Note that linguistic sleight of hand – not ‘usually’ but ‘most commonly’. Digging into the report’s section on the ethnicity of offenders one learns that an official data collection exercise in 2011 involving police forces and other agencies found that of 2,300 possible offenders there was no basic information held about 1,100. Among the remaining 1,200, ethnicity data was not known for 38 per cent. Of the remaining suspects – approximately 750 by my arithmetic – ‘30 per cent of offenders were White, while 28 per cent were Asian’. This presumably is the finding used to justify ‘most commonly White’ – but which seems to miss the obvious point that the white population of England and Wales is around 80 per cent overall.

A second smaller study from 2013 mentioned in the report found that of 306 offenders looked at, 75 per cent were Asian, which actually amounts to a ten-fold over-representation, though the report does not point this out.

Instead, it trots out irrelevances to lead itself away from the veritable elephant in the room. At one point it cites information from police forces suggesting that ‘the nationalities and ethnicities of offenders and suspects… varied considerably, including American, Angolan, Bangladeshi, Bengal, British…’ (etc. ad infinitum). Yet has anyone ever suggested that there are nationalities completely immune to taking part in group CSE? Not to my knowledge.

A lack of reliable data is repeatedly cited as a barrier to knowing whether some ethnic groups are really over-represented among the villains. ‘This lack of good quality data limits what can be known about the characteristics of offenders, victims and offending behaviour,’ the report insists.

Then there are the extended passages of padding and jargon of a sort frequently deployed in Whitehall fence-sitting exercises, such as: ‘It is likely that a combination of factors come together to create the conditions in which an individual is motivated and able to offend… A range of factors are almost certainly involved.’

Or take this word salad:

‘Safeguarding should also take into account the local context, identifying and building safeguards around vulnerable children, and intervening in the situations or environments in which they are likely to be targeted. Local multi-agency safeguarding partnerships are well-placed to do this in a strategic way.’

The findings presented with most vigour are the ones that imply more public spending: ‘Victims and survivors should have access to the right support whenever and however they seek it out.’

Priti Patel has written a foreword to the report that acknowledges: ‘Victims and survivors of these abhorrent crimes have told me how they were let down by the state in the name of political correctness.’

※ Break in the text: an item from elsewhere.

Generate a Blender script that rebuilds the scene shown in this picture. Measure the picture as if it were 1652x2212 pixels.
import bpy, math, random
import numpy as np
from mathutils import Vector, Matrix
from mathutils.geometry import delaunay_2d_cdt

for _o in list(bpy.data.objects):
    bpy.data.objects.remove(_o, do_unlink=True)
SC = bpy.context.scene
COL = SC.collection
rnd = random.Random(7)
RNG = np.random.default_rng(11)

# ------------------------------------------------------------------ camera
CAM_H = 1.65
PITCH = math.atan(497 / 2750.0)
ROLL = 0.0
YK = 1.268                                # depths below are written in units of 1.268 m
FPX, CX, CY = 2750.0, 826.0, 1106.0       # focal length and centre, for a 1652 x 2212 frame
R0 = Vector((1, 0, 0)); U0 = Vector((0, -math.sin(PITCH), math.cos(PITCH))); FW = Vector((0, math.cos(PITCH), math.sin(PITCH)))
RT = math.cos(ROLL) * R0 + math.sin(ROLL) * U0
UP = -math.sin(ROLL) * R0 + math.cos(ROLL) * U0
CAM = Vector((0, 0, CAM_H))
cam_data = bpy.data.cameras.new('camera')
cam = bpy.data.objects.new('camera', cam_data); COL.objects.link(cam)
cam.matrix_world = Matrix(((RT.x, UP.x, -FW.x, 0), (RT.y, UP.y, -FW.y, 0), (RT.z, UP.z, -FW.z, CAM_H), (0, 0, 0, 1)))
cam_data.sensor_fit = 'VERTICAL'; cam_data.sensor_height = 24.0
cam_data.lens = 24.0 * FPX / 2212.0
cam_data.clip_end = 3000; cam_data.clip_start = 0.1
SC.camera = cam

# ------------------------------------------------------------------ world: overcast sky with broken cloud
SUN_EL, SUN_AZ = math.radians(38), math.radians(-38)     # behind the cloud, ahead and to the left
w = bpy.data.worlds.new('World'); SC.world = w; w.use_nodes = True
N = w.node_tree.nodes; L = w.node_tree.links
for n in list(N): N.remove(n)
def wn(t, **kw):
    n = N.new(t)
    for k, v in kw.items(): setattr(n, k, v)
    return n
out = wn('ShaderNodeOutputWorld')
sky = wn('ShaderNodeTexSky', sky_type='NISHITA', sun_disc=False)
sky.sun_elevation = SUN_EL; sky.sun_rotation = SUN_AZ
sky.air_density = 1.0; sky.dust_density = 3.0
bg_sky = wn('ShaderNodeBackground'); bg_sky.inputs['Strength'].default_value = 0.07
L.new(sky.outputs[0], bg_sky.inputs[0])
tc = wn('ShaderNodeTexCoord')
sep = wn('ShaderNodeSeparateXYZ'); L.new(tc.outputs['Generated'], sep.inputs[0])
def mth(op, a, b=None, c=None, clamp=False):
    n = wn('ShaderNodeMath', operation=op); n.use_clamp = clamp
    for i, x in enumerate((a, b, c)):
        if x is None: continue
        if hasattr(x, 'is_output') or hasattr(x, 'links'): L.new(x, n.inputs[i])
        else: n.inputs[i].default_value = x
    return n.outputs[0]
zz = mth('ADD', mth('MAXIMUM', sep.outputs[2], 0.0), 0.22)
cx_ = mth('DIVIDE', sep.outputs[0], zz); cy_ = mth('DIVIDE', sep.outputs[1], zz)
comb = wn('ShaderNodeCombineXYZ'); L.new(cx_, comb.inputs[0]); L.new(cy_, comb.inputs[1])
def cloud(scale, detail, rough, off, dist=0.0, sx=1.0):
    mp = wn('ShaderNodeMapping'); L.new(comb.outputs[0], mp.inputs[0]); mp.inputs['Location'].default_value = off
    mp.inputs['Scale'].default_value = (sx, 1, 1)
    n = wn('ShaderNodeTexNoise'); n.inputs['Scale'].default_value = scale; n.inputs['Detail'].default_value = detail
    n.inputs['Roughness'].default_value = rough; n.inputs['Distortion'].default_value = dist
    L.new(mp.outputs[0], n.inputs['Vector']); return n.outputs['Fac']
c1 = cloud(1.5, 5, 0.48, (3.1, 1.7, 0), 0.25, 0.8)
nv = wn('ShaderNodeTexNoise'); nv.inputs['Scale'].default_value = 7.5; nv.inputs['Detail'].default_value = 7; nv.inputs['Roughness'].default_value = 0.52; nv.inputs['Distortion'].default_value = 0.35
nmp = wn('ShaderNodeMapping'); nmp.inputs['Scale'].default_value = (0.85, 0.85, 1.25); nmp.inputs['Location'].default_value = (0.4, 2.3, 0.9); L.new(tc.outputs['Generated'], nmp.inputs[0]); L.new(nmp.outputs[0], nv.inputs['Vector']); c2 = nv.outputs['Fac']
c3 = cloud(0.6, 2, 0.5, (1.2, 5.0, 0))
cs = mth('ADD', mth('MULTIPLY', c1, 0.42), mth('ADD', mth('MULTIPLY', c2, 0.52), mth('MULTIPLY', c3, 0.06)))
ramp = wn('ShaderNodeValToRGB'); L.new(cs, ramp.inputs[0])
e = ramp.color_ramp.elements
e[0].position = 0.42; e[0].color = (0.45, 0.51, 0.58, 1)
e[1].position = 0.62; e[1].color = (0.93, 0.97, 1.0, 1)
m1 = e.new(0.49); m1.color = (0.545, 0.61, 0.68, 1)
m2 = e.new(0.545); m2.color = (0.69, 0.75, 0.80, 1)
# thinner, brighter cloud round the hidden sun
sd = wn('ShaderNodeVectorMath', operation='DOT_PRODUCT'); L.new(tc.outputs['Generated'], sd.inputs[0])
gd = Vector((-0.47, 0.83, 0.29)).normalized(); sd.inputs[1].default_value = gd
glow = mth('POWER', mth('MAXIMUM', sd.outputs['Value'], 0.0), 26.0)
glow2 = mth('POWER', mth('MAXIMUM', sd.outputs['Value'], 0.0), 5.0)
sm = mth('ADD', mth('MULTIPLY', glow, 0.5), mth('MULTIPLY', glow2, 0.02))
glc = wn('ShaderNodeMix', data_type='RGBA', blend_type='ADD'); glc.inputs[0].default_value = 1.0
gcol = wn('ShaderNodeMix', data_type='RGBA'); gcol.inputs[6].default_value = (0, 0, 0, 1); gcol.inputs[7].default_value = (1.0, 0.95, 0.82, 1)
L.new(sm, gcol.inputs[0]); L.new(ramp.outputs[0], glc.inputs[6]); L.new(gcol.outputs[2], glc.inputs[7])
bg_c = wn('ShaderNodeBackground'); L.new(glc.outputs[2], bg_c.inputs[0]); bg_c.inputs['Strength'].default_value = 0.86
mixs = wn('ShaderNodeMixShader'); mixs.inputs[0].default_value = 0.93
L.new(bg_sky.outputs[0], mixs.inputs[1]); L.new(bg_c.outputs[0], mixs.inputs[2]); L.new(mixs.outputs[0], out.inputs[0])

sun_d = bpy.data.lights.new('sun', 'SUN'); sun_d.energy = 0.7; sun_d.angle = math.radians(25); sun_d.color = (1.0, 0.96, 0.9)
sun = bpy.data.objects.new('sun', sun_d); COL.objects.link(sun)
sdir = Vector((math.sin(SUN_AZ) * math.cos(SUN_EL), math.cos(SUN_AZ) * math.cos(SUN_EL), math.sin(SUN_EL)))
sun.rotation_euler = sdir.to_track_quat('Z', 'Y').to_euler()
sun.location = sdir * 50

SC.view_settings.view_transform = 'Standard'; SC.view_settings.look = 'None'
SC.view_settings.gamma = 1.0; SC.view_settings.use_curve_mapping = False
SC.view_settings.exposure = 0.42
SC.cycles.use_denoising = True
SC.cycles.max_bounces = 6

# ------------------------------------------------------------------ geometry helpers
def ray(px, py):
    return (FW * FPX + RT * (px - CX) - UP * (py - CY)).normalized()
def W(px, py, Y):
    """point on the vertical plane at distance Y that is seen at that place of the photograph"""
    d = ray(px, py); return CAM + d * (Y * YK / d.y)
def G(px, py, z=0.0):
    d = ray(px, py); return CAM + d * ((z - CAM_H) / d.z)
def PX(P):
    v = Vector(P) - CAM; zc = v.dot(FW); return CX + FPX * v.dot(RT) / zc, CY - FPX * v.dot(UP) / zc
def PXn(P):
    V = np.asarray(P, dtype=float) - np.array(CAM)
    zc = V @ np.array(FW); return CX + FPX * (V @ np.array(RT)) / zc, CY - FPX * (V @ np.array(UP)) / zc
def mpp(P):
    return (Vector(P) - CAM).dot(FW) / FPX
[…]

She also notes that it is ‘disappointing’ to be told that it is difficult to draw conclusions about the ethnicity of offenders on the basis that ‘existing research is limited and data collection is poor.’

‘Community and cultural factors are clearly relevant to understanding and tackling offending,’ writes Ms Patel, before making a commitment to improve the collection and analysis of data in this field ‘including in relation to characteristics of offenders such as ethnicity.’

My interpretation of this is that she is letting it be known – including to her own civil servants – that this excuse of a paucity of data will not wash for very much longer.

So the Home Secretary faces a struggle with her own senior officials on yet another very important front. Might a new attempt be mounted to end her career prematurely? You bet.